Exercise directions
The lines from the beginning of the records below through the one holding "vehicle('car', x, y, .02, R(-28)" are to be copied exactly; leave the pictures out.

━━━ Input records ━━━

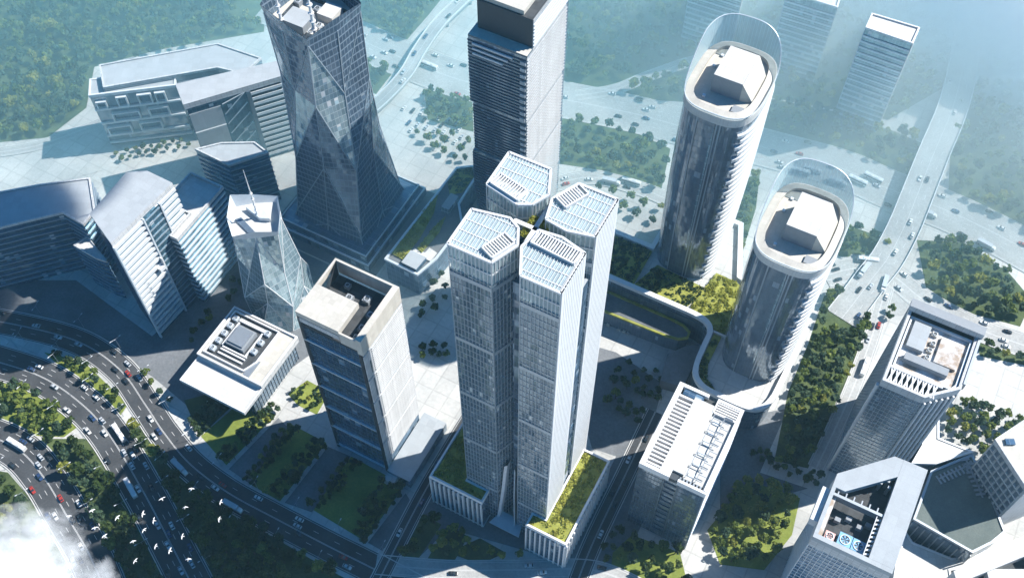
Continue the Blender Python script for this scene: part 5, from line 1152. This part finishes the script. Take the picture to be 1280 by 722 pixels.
for key, n, where, wheels, zoff in TRAFFIC:
    path, width, lanes, _ = ROADS[key]; fine = resample(path, 1.0); lw = (width - 2) / lanes; taken = []
    elev = key.startswith('viaduct'); zz = zoff if not elev else .03; zz = zz + .1 if not elev else zz
    tries = 0
    while len(taken) < n and tries < 900:
        tries += 1; i = random.randrange(3, len(fine) - 4); k = random.randrange(lanes); d = -width / 2 + 1 + lw * (k + .5)
        if any(k == q[1] and abs(i - q[0]) < (16 if q[2] else 9) for q in taken): continue
        a, c = fine[i - 1], fine[i + 1]; t = (c.xy - a.xy).normalized(); x, y = fine[i].x + t.y * d, fine[i].y - t.x * d
        if not in_frame(x, y, -2) and not elev: tries += 0; continue
        big = random.random() < (.16 if key == 'highway' else .06); rot = math.atan2(t.y, t.x) + (0 if d > 0 else math.pi)
        col = random.choices(list(CARC), [5, 3, 4, 2, 1])[0]
        if big: kd = random.choice(['bus', 'lorry']); lab = ('long white bus driving ' if kd == 'bus' else 'silver lorry with white cab driving ') + where; gp = kd + ' ' + where
        else: kd = 'car'; lab = col + ' car driving ' + where; gp = col + ' cars ' + where
        taken.append((i, k, big)); vehicle(kd, x, y, fine[i].z + (zz if elev else zz), rot, col, lab, gp.replace('bus on', 'buses on').replace('lorry on', 'lorries on').replace('bus at', 'buses at').replace('lorry at', 'lorries at'), wheels)
# cars standing in the sunny lot beside the stacked tower
for r_ in range(4):
    for k in range(7):
        if random.random() < .3: continue
        x, y = P(505 + k * 11 + r_ * 3, 136 + r_ * 9 + k * 3); col = random.choices(list(CARC), [4, 3, 5, 2, 1])[0]
        vehicle('car', x, y, .02, R(-28) + (math.pi / 2), col, col + ' car parked in the pale car park beside the stacked tower', col + ' cars in the pale car park', False)

# street lamps along the near carriageways
b = MB(); b.tube((0, 0, 0), (0, 0, 9.5), .14, .09, 6); LP = as_mesh(b, 'post', M['steel']); b = MB(); b.tube((0, 0, 9.5), (2.6, 0, 10.1), .07, .06, 5); b.tube((0, 0, 9.5), (-2.6, 0, 10.1), .07, .06, 5); LA = as_mesh(b, 'arm', M['steel']); b = MB(); b.box(-.55, .55, -.18, .18, -.1, .1); LH = as_mesh(b, 'lamp_head', M['fin'])
for key, nm in (('mid', 'inner'), ('right', 'park side'), ('low', 'outermost')):
    path, width, lanes, _ = ROADS[key]
    for p, q in zip(resample(path, 24.0), resample(path, 24.0)[1:]):
        for sd in (-1, 1):
            t_ = (q - p).xy.normalized(); x, y = p.x + t_.y * sd * (width / 2 + 1.2), p.y - t_.x * sd * (width / 2 + 1.2)
            if not in_frame(x, y, 4): continue
            t = thing('street_lamp', 'grey twin arm street lamp at the kerb of the ' + nm + ' dark carriageway', 'street lamp', (x, y, .2), math.atan2(t_.y, t_.x) + math.pi / 2, 'street lamps of the ' + nm + ' carriageway')
            for n_, me, l in (('post', LP, (0, 0, 0)), ('arm', LA, (0, 0, 0)), ('lamp_head', LH, (2.8, 0, 10.1)), ('lamp_head', LH, (-2.8, 0, 10.1))):
                o = bpy.data.objects.new(n_, me); COL.objects.link(o); o.parent = t; o.location = l
# ------------------------------------------------------------------ birds
def bird_mesh(flap, name):
    b = MB(); rings = [(-.30, .012), (-.22, .045), (-.08, .085), (.06, .085), (.17, .055), (.22, .05), (.27, .045), (.31, .02), (.36, .006)]; n = 8
    S_ = [[(x, r * math.cos(2 * math.pi * k / n), r * .9 * math.sin(2 * math.pi * k / n) + (.02 if x > .15 else 0)) for k in range(n)] for x, r in rings]; loft(b, S_)
    b.face([(-.26, -.03, 0), (-.46, -.10, 0), (-.48, .10, 0), (-.26, .03, 0)]); b.face([(-.26, .03, -.012), (-.48, .10, -.012), (-.46, -.10, -.012), (-.26, -.03, -.012)])
    for s in (-1, 1):
        z1, z2 = .16 * flap, .22 * flap - .10; q = [[(.10, 0.05, 0), (.16, .34, z1), (-.02, .74, z2)], [(-.14, .05, 0), (-.06, .34, z1), (-.10, .74, z2)]]
        for i in range(2):
            A, B, C, D = q[0][i], q[0][i + 1], q[1][i + 1], q[1][i]; f = lambda p, dz: (p[0], s * p[1], p[2] + dz)
            up = [f(A, .02), f(B, .015), f(C, .008), f(D, .012)]; dn = [f(A, -.02), f(B, -.012), f(C, 0), f(D, -.004)]
            b.face(up if s < 0 else up[::-1]); b.face(dn[::-1] if s < 0 else dn); b.face([up[0], up[1], dn[1], dn[0]]); b.face([up[2], up[3], dn[3], dn[2]])
    return as_mesh(b, name, M['bird'])
BM = [bird_mesh(f, 'bird') for f in (.2, 1.0, -.5)]
for k, (zx, zy) in enumerate([(275, 520), (207, 537), (350, 541), (283, 572), (312, 596), (397, 612), (427, 530), (460, 550), (430, 578), (465, 627), (508, 640), (562, 665), (404, 670), (485, 485), (553, 510), (572, 455), (660, 495), (655, 545), (545, 597)]):
    h = 372 + random.uniform(-14, 14); x, y = P(zx / 2.391, 420 + zy / 2.391, h)
    o = bpy.data.objects.new('bird', BM[k % 3]); COL.objects.link(o); o.location = (x, y, h); o.rotation_euler = (random.uniform(-.3, .3), random.uniform(-.2, .2), R(random.uniform(90, 200))); o.scale = (.55,) * 3
    tag(o, 'small white bird of the flock flying over the dark carriageways', 'bird', 'flock of white birds')

# ------------------------------------------------------------------ air: haze, mist, cloud
def volmat(name, col, dens, g):
    m = bpy.data.materials.new(name); m.use_nodes = True; nt = m.node_tree; nt.nodes.clear(); o = nt.nodes.new('ShaderNodeOutputMaterial'); v = nt.nodes.new('ShaderNodeVolumePrincipled')
    v.inputs['Color'].default_value = (*col, 1); v.inputs['Density'].default_value = dens; v.inputs['Anisotropy'].default_value = g; nt.links.new(v.outputs[0], o.inputs['Volume']); return m, nt, v
hm, _, _ = volmat('haze_air', (.45, .80, 1.0), .00008, .6)
b = MB(); HS = 3100; b.box(-HS, HS, -HS, HS, -1, 520); o = b.build('haze', hm); o['kind'] = 'stuff'
def ellipsoid(name, c, r, mat, seg=48, ringn=24):
    b = MB(); pt = lambda i, j: (c[0] + r[0] * math.sin(math.pi * j / ringn) * math.cos(2 * math.pi * i / seg), c[1] + r[1] * math.sin(math.pi * j / ringn) * math.sin(2 * math.pi * i / seg), c[2] + r[2] * math.cos(math.pi * j / ringn))
    for j in range(ringn):
        for i in range(seg):
            q = [pt(i, j), pt(i, j + 1), pt(i + 1, j + 1), pt(i + 1, j)]
            if j == 0: q = [q[0], q[1], q[2]]
            elif j == ringn - 1: q = [q[0], q[1], q[3]]
            b.face(q)
    return b.build(name, mat)
mm_, _, _ = volmat('mist', (.56, .92, 1.0), .0036, .2)
m2_, _, _ = volmat('bright_mist', (1.0, 1.0, 1.0), .0340, 0.0)
m3_, _, _ = volmat('thin_bright_mist', (.95, .99, 1.0), .0044, .1)
for c, r, m in (((60, 800, 0), (900, 500, 105), mm_), ((440, 655, 10), (250, 235, 150), m2_), ((340, 640, 0), (330, 300, 105), m3_), ((60, 730, 10), (260, 150, 70), m3_), ((-330, 760, 0), (260, 160, 60), m3_), ((230, 560, 5), (120, 90, 60), m3_), ((420, 430, 5), (130, 130, 60), m3_)):
    o = ellipsoid('mist', c, r, m); o['kind'] = 'stuff'
cm, nt, v = volmat('cloud_vapour', (1, 1, 1), 1, -.25)
tc = N(nt, 'ShaderNodeTexCoord').outputs['Object']; ln = N(nt, 'ShaderNodeVectorMath', operation='LENGTH'); nt.links.new(tc, ln.inputs[0])
nz = noise(nt, tc, 1.9, 6, .62); d = math_(nt, 'SUBTRACT', math_(nt, 'MULTIPLY_ADD', nz, 3.4, -1.02), math_(nt, 'POWER', ln.outputs['Value'], 1.3)); d = math_(nt, 'MAXIMUM', d, 0.0); d = math_(nt, 'MULTIPLY', math_(nt, 'MINIMUM', d, .6), .22); nt.links.new(d, v.inputs['Density'])
oc, _, _ = volmat('added_cloud_vapour', (1, 1, 1), .12, .4); o = ellipsoid('cloud', (0, 0, 0), (44, 42, 15), oc, 32, 16); o.location = (335, 508, 700); tag(o, 'broad cloud added out of view above the towers to shade the long dark slab', 'cloud')  # added cloud, out of view, placed to cast soft shade on the slab
o = ellipsoid('cloud', (0, 0, 0), (1, 1, 1), cm, 32, 16); cx, cy = P(18, 728, 200); o.location = (cx, cy, 200); o.scale = (30, 24, 16); tag(o, 'small white puff of cloud drifting low over the outermost road', 'cloud')

# ------------------------------------------------------------------ light, sky, camera
AZ, EL = 16.0, 46.0
sun = bpy.data.lights.new('sun', 'SUN'); sun.energy = 5.0; sun.angle = R(.53); sun.color = (1.0, .965, .91)
so = bpy.data.objects.new('sun', sun); COL.objects.link(so); so.rotation_euler = (R(90 - EL), 0, R(90 + AZ))
w = bpy.data.worlds.new('World'); scene.world = w; w.use_nodes = True; nt = w.node_tree; bg = nt.nodes['Background']; sky = nt.nodes.new('ShaderNodeTexSky'); sky.sky_type = 'NISHITA'; sky.sun_disc = False
sky.sun_elevation = R(EL); sky.sun_rotation = R(90 - AZ); sky.air_density = 1.0; sky.dust_density = .0; sky.ozone_density = 5.0; hs = nt.nodes.new('ShaderNodeHueSaturation'); hs.inputs['Saturation'].default_value = 2.0; nt.links.new(sky.outputs[0], hs.inputs['Color']); nt.links.new(hs.outputs[0], bg.inputs[0]); bg.inputs[1].default_value = .07
cam = bpy.data.cameras.new('camera'); cam.sensor_width = 36; cam.lens = FPX / 1280 * 36; cam.clip_start = 1; cam.clip_end = 9000
co = bpy.data.objects.new('camera', cam); COL.objects.link(co); co.location = (0, 0, CAM_H); co.rotation_euler = (math.pi / 2 - PITCH, 0, 0); scene.camera = co
scene.view_settings.view_transform = 'Standard'; scene.view_settings.look = 'None'; scene.view_settings.exposure = .98; scene.view_settings.gamma = 1
c_ = scene.cycles; c_.use_denoising = True; c_.max_bounces = 22; c_.diffuse_bounces = 2; c_.glossy_bounces = 3; c_.transmission_bounces = 4; c_.transparent_max_bounces = 12; c_.volume_bounces = 20; c_.volume_max_steps = 256; c_.volume_step_rate = 2.0; c_.sample_clamp_indirect = 6
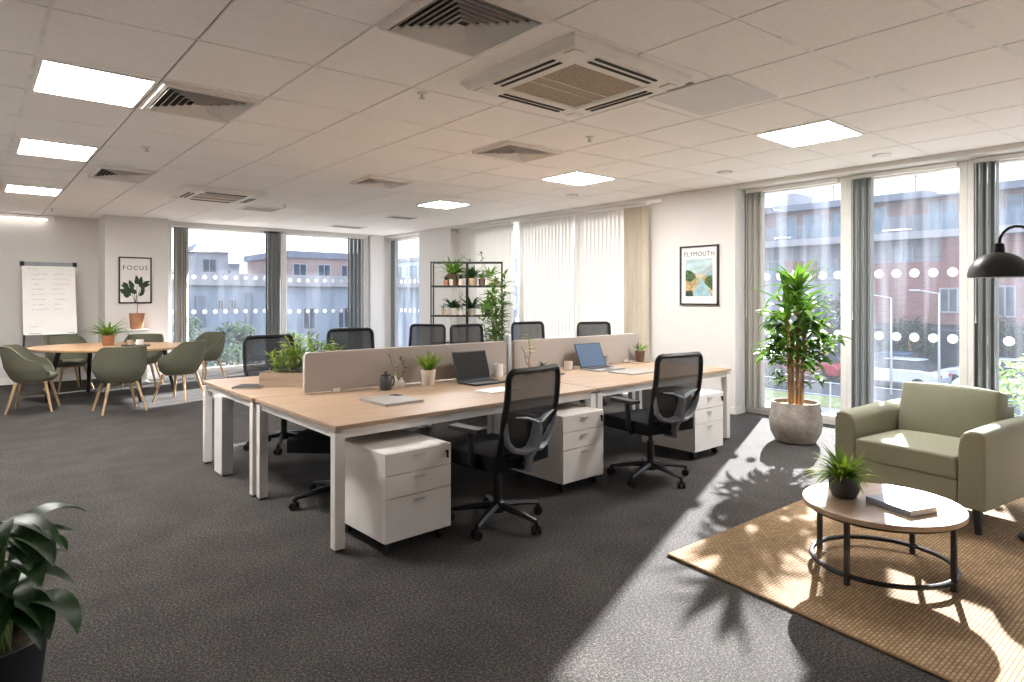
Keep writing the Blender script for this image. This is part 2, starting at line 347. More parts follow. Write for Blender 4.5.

━━━

Solution to this task
Continue the Blender Python script for this scene: part 5, from line 1152. This part finishes the script. Take the picture to be 1280 by 722 pixels.
for key, n, where, wheels, zoff in TRAFFIC:
    path, width, lanes, _ = ROADS[key]; fine = resample(path, 1.0); lw = (width - 2) / lanes; taken = []
    elev = key.startswith('viaduct'); zz = zoff if not elev else .03; zz = zz + .1 if not elev else zz
    tries = 0
    while len(taken) < n and tries < 900:
        tries += 1; i = random.randrange(3, len(fine) - 4); k = random.randrange(lanes); d = -width / 2 + 1 + lw * (k + .5)
        if any(k == q[1] and abs(i - q[0]) < (16 if q[2] else 9) for q in taken): continue
        a, c = fine[i - 1], fine[i + 1]; t = (c.xy - a.xy).normalized(); x, y = fine[i].x + t.y * d, fine[i].y - t.x * d
        if not in_frame(x, y, -2) and not elev: tries += 0; continue
        big = random.random() < (.16 if key == 'highway' else .06); rot = math.atan2(t.y, t.x) + (0 if d > 0 else math.pi)
        col = random.choices(list(CARC), [5, 3, 4, 2, 1])[0]
        if big: kd = random.choice(['bus', 'lorry']); lab = ('long white bus driving ' if kd == 'bus' else 'silver lorry with white cab driving ') + where; gp = kd + ' ' + where
        else: kd = 'car'; lab = col + ' car driving ' + where; gp = col + ' cars ' + where
        taken.append((i, k, big)); vehicle(kd, x, y, fine[i].z + (zz if elev else zz), rot, col, lab, gp.replace('bus on', 'buses on').replace('lorry on', 'lorries on').replace('bus at', 'buses at').replace('lorry at', 'lorries at'), wheels)
# cars standing in the sunny lot beside the stacked tower
for r_ in range(4):
    for k in range(7):
        if random.random() < .3: continue
        x, y = P(505 + k * 11 + r_ * 3, 136 + r_ * 9 + k * 3); col = random.choices(list(CARC), [4, 3, 5, 2, 1])[0]
        vehicle('car', x, y, .02, R(-28) + (math.pi / 2), col, col + ' car parked in the pale car park beside the stacked tower', col + ' cars in the pale car park', False)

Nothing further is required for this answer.